“Write in recollection and amazement for yourself.” – Kerouac


The Silence Was An Intense Roar and It Pointed East

The world has gone mad! Desirous of everything at the same time. A full-blown, teeming, overflowing kind of mad. Even the stock market has fallen to its knees. My days of venturing out  include the endless parade of faces, the sea of cars, the constant hum of… people. Everywhere! Drive-thrus that snake around the block like metallic serpents, parking lots that resemble some chaotic, metal jigsaw puzzle. People roam around like zombies,  glued to their phones. I never thought I’d say it, but as a lifelong devotee of the city’s pulse, I am over it. 

Over dodging through crowds like a rogue pinball, over the city freeways that feel like a perpetual, high-stakes race. My hands clench the steering wheel, a white-knuckled grip as I weave through the chaos, the squabbling in the backseat as Tupac tries to drown out the mayhem.

I crave it. We crave it. That profound, almost unsettling silence. The kind that buzzes in your ears at night, a symphony of nothingness that makes sleep feel like a distant dream.  Did I get old? A lone cricket might serenade me with its leggy violin in the dark corner of my room, lulling me back into the embrace of slumber.

Is it too much to ask for peace? A place where I don’t have to spend a king’s ransom just to still be surrounded by strangers? People rummaging through my bins like hungry raccoons, people stealing the precious parking spaces like pirates plundering treasure, people ringing my doorbell with their endless sales pitches. Enough! I get my fill of human interaction through the glowing screens and bored coworkers.

My nervous system is restless. So is my daughters, a huge factor in moving away from the endless need to make money and buy things. Things that can never truly fill the void in my lusting heart.

Every time I dared to whisper I was moving to a coworker or friend, every time I mentioned leaving, I saw it. In their eyes. That flicker of longing, that shadow of desperation. It wasn’t envy, not exactly. It was something deeper, something more profound. They wanted it too. They wanted to break free, to chase the horizon, to taste the adventure that life had promised. But fear, or obligation, or maybe just the sheer weight of the world held them fast. 

And so, it began. Not a grand, meticulously planned exodus, but a whisper of an idea that grew into a roar. First, our friends vanished, drawn to the siren song of… Raleigh. All it took was ”You guys should come out.” A city where soccer reigns supreme, a city cradled by the hallowed halls of Duke, Wake Forest, and UNC.

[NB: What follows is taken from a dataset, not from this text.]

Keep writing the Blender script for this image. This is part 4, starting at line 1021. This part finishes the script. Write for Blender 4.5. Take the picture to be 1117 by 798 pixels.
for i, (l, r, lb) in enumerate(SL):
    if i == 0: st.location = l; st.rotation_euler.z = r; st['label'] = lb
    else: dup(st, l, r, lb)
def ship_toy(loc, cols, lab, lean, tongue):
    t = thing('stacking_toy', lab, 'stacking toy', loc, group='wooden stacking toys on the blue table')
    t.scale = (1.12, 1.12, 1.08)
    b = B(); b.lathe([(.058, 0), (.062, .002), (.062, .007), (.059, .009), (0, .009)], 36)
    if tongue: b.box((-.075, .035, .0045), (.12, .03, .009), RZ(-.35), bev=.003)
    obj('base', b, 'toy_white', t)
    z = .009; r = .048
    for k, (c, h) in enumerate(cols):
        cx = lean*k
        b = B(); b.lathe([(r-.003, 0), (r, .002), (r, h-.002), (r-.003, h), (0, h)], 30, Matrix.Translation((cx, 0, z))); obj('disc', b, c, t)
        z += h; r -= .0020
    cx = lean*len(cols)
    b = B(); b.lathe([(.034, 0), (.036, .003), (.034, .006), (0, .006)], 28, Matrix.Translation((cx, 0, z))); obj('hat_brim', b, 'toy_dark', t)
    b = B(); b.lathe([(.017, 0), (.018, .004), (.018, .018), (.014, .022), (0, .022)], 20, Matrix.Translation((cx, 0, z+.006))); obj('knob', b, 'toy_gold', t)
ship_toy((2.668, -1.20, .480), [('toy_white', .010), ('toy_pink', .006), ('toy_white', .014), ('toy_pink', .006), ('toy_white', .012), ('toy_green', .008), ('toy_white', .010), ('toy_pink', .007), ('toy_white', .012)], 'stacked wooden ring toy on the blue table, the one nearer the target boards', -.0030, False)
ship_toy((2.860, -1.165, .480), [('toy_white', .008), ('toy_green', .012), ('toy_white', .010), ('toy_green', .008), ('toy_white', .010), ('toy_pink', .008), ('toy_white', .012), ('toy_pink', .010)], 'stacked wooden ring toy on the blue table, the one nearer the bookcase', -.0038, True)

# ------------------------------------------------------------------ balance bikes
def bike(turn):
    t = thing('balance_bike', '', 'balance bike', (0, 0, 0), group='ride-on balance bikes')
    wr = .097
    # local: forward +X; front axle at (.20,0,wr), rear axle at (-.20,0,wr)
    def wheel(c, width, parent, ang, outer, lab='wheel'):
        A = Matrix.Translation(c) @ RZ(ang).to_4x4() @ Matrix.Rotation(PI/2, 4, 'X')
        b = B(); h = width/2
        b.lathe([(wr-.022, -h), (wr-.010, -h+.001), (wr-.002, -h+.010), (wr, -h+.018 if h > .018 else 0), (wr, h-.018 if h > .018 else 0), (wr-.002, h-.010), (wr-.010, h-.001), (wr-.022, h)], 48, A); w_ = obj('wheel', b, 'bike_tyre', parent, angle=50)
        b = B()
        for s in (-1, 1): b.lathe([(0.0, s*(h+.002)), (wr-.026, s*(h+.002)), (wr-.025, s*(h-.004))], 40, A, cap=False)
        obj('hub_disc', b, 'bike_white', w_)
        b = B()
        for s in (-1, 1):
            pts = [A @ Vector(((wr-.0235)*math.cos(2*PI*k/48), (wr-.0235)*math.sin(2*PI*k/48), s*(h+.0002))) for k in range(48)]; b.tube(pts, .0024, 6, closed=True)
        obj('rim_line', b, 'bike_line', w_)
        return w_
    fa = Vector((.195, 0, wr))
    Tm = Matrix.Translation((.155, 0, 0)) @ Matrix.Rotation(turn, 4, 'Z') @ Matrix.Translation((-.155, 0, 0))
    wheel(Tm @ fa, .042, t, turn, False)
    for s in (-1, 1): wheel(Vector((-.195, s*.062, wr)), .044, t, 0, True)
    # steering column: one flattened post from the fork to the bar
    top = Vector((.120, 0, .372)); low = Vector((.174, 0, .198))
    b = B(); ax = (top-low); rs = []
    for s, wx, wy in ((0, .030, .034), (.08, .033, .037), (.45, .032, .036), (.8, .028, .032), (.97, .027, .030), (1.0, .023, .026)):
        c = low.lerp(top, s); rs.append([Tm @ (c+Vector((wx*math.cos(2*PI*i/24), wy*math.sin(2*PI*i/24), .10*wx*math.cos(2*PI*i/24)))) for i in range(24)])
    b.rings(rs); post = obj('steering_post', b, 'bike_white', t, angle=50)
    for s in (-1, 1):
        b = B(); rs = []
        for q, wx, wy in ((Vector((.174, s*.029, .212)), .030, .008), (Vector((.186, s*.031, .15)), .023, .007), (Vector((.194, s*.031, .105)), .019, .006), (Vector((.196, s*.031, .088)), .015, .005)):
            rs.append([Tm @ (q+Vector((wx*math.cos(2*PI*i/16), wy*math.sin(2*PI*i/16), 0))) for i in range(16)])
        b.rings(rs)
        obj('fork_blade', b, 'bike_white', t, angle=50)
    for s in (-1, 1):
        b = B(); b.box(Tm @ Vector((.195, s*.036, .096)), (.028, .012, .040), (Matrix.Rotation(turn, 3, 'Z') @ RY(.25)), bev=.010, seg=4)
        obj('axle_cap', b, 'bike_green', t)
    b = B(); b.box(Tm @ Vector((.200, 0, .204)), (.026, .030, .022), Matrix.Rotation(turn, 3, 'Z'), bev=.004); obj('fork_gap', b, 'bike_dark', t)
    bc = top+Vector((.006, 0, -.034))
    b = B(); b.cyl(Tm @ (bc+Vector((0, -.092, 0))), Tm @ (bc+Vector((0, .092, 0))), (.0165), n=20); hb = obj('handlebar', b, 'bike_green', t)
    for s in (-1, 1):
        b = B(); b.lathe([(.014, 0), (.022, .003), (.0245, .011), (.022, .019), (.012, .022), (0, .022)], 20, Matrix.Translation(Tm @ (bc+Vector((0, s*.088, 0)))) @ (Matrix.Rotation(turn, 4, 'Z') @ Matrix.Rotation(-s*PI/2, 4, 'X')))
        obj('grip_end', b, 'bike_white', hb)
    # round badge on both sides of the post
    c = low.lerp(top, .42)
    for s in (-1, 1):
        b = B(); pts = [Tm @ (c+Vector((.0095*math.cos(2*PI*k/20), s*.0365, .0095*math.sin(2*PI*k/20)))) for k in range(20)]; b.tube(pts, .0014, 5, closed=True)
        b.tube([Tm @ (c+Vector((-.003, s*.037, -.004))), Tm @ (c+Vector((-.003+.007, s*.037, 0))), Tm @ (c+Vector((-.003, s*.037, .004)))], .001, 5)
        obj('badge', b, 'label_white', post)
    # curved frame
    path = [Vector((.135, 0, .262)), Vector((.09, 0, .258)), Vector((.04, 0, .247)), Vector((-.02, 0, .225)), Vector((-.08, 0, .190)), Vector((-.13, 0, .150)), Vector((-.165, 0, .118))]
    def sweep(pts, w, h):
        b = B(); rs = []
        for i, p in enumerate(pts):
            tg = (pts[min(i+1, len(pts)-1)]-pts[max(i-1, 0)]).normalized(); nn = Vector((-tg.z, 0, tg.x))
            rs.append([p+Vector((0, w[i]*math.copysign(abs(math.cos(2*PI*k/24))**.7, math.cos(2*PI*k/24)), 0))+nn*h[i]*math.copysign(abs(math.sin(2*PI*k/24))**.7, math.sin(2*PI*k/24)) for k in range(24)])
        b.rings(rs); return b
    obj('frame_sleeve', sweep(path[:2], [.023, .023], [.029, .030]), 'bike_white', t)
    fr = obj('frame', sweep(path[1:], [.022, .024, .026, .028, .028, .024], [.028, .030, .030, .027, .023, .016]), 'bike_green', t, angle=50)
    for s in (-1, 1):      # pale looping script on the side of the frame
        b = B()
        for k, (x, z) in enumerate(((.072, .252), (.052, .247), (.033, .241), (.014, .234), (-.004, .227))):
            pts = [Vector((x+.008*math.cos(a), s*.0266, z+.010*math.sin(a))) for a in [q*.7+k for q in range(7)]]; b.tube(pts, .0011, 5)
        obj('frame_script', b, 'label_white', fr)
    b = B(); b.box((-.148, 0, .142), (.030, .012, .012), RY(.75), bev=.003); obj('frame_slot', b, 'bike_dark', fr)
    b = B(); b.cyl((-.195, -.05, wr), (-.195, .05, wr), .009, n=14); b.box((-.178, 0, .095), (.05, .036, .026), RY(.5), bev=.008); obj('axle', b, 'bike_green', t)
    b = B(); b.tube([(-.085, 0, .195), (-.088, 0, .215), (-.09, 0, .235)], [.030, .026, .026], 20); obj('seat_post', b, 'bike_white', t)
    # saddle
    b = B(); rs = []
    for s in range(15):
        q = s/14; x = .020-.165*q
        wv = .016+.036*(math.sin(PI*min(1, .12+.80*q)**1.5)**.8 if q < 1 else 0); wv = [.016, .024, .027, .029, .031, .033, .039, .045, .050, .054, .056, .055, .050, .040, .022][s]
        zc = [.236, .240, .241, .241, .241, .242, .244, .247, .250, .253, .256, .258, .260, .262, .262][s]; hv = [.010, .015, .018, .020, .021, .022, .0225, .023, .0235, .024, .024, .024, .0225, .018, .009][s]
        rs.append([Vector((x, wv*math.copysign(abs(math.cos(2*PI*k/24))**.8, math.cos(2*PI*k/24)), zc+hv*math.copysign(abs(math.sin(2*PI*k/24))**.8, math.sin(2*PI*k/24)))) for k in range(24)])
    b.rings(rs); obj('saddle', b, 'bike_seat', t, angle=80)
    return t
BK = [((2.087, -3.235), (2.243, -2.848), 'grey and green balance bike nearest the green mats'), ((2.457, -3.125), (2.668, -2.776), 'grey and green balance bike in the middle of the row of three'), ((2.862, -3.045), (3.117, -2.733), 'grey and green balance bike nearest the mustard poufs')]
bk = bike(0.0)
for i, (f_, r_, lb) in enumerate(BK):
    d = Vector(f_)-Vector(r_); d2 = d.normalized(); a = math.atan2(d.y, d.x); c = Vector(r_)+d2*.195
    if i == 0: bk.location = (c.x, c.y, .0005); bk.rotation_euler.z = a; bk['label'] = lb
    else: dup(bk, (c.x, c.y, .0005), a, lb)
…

And then, it happened. Spring break, a scouting mission. My husband and son, guided by our intrepid friends, ventured forth to explore this promised land. What they found is a story for another blog. But let me tell you, the seeds of change have been sown, and the winds of possibility are blowing. The silence, the sweet, sweet silence, is calling. It’s not going to happen right away, this little farm of ours. But it’s going to happen. 

My heart will absolutely ache for the desert where I spent 42 years of my life. But regret is stronger than love.